### Your instructions
Return the whole listing exactly as it stands.

### Supplied information

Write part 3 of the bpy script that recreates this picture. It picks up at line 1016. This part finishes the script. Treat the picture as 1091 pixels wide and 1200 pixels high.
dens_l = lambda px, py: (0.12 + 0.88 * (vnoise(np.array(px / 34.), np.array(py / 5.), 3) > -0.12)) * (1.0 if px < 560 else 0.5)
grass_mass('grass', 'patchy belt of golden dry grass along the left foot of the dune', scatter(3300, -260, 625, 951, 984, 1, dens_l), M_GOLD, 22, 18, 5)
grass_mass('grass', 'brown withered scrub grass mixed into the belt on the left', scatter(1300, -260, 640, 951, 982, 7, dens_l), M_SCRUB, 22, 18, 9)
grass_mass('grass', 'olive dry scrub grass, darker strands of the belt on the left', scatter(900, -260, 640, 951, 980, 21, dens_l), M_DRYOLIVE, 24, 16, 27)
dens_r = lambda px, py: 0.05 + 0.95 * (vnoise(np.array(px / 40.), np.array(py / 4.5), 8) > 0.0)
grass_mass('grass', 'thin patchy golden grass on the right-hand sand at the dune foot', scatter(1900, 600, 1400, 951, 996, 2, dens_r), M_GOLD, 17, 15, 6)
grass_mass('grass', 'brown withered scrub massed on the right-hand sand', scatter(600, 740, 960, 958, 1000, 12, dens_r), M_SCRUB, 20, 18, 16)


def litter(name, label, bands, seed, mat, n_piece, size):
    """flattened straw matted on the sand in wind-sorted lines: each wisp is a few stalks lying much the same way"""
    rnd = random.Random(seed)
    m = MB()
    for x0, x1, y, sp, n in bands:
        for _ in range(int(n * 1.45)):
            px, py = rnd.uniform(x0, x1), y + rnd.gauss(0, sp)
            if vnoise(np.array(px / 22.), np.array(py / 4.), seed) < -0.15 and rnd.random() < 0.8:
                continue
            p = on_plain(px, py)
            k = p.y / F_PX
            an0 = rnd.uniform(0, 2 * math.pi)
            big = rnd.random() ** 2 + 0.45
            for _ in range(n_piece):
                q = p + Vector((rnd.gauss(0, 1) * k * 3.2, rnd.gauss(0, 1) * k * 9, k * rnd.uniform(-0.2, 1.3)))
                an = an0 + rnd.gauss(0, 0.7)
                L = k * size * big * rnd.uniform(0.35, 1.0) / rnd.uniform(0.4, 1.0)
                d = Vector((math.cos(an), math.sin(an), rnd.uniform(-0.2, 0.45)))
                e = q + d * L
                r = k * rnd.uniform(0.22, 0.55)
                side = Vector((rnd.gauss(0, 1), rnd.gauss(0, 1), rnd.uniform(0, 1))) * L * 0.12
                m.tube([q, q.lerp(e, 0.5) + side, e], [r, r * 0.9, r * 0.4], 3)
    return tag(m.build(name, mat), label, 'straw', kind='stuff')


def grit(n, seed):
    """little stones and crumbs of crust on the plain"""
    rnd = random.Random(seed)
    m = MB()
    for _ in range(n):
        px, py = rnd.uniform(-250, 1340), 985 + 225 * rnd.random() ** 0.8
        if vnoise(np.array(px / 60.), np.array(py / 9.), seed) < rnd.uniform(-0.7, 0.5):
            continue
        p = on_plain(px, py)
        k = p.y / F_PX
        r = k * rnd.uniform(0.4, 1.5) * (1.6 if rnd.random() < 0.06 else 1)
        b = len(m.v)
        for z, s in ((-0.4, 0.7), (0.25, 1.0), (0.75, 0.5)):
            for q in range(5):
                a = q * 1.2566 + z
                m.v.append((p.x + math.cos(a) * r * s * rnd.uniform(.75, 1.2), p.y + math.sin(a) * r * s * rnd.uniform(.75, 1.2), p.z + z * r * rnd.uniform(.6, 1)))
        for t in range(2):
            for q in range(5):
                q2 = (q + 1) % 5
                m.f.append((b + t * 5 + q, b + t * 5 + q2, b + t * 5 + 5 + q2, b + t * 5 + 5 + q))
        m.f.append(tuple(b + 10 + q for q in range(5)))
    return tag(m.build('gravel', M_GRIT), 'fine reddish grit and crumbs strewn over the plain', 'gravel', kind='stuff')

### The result
Write part 3 of the bpy script that recreates this picture. It picks up at line 1016. This part finishes the script. Treat the picture as 1091 pixels wide and 1200 pixels high.
dens_l = lambda px, py: (0.12 + 0.88 * (vnoise(np.array(px / 34.), np.array(py / 5.), 3) > -0.12)) * (1.0 if px < 560 else 0.5)
grass_mass('grass', 'patchy belt of golden dry grass along the left foot of the dune', scatter(3300, -260, 625, 951, 984, 1, dens_l), M_GOLD, 22, 18, 5)
grass_mass('grass', 'brown withered scrub grass mixed into the belt on the left', scatter(1300, -260, 640, 951, 982, 7, dens_l), M_SCRUB, 22, 18, 9)
grass_mass('grass', 'olive dry scrub grass, darker strands of the belt on the left', scatter(900, -260, 640, 951, 980, 21, dens_l), M_DRYOLIVE, 24, 16, 27)
dens_r = lambda px, py: 0.05 + 0.95 * (vnoise(np.array(px / 40.), np.array(py / 4.5), 8) > 0.0)
grass_mass('grass', 'thin patchy golden grass on the right-hand sand at the dune foot', scatter(1900, 600, 1400, 951, 996, 2, dens_r), M_GOLD, 17, 15, 6)
grass_mass('grass', 'brown withered scrub massed on the right-hand sand', scatter(600, 740, 960, 958, 1000, 12, dens_r), M_SCRUB, 20, 18, 16)


def litter(name, label, bands, seed, mat, n_piece, size):
    """flattened straw matted on the sand in wind-sorted lines: each wisp is a few stalks lying much the same way"""
    rnd = random.Random(seed)
    m = MB()
    for x0, x1, y, sp, n in bands:
        for _ in range(int(n * 1.45)):
            px, py = rnd.uniform(x0, x1), y + rnd.gauss(0, sp)
            if vnoise(np.array(px / 22.), np.array(py / 4.), seed) < -0.15 and rnd.random() < 0.8:
                continue
            p = on_plain(px, py)
            k = p.y / F_PX
            an0 = rnd.uniform(0, 2 * math.pi)
            big = rnd.random() ** 2 + 0.45
            for _ in range(n_piece):
                q = p + Vector((rnd.gauss(0, 1) * k * 3.2, rnd.gauss(0, 1) * k * 9, k * rnd.uniform(-0.2, 1.3)))
                an = an0 + rnd.gauss(0, 0.7)
                L = k * size * big * rnd.uniform(0.35, 1.0) / rnd.uniform(0.4, 1.0)
                d = Vector((math.cos(an), math.sin(an), rnd.uniform(-0.2, 0.45)))
                e = q + d * L
                r = k * rnd.uniform(0.22, 0.55)
                side = Vector((rnd.gauss(0, 1), rnd.gauss(0, 1), rnd.uniform(0, 1))) * L * 0.12
                m.tube([q, q.lerp(e, 0.5) + side, e], [r, r * 0.9, r * 0.4], 3)
    return tag(m.build(name, mat), label, 'straw', kind='stuff')


def grit(n, seed):
    """little stones and crumbs of crust on the plain"""
    rnd = random.Random(seed)
    m = MB()
    for _ in range(n):
        px, py = rnd.uniform(-250, 1340), 985 + 225 * rnd.random() ** 0.8
        if vnoise(np.array(px / 60.), np.array(py / 9.), seed) < rnd.uniform(-0.7, 0.5):
            continue
        p = on_plain(px, py)
        k = p.y / F_PX
        r = k * rnd.uniform(0.4, 1.5) * (1.6 if rnd.random() < 0.06 else 1)
        b = len(m.v)
        for z, s in ((-0.4, 0.7), (0.25, 1.0), (0.75, 0.5)):
            for q in range(5):
                a = q * 1.2566 + z
                m.v.append((p.x + math.cos(a) * r * s * rnd.uniform(.75, 1.2), p.y + math.sin(a) * r * s * rnd.uniform(.75, 1.2), p.z + z * r * rnd.uniform(.6, 1)))
        for t in range(2):
            for q in range(5):
                q2 = (q + 1) % 5
                m.f.append((b + t * 5 + q, b + t * 5 + q2, b + t * 5 + 5 + q2, b + t * 5 + 5 + q))
        m.f.append(tuple(b + 10 + q for q in range(5)))
    return tag(m.build('gravel', M_GRIT), 'fine reddish grit and crumbs strewn over the plain', 'gravel', kind='stuff')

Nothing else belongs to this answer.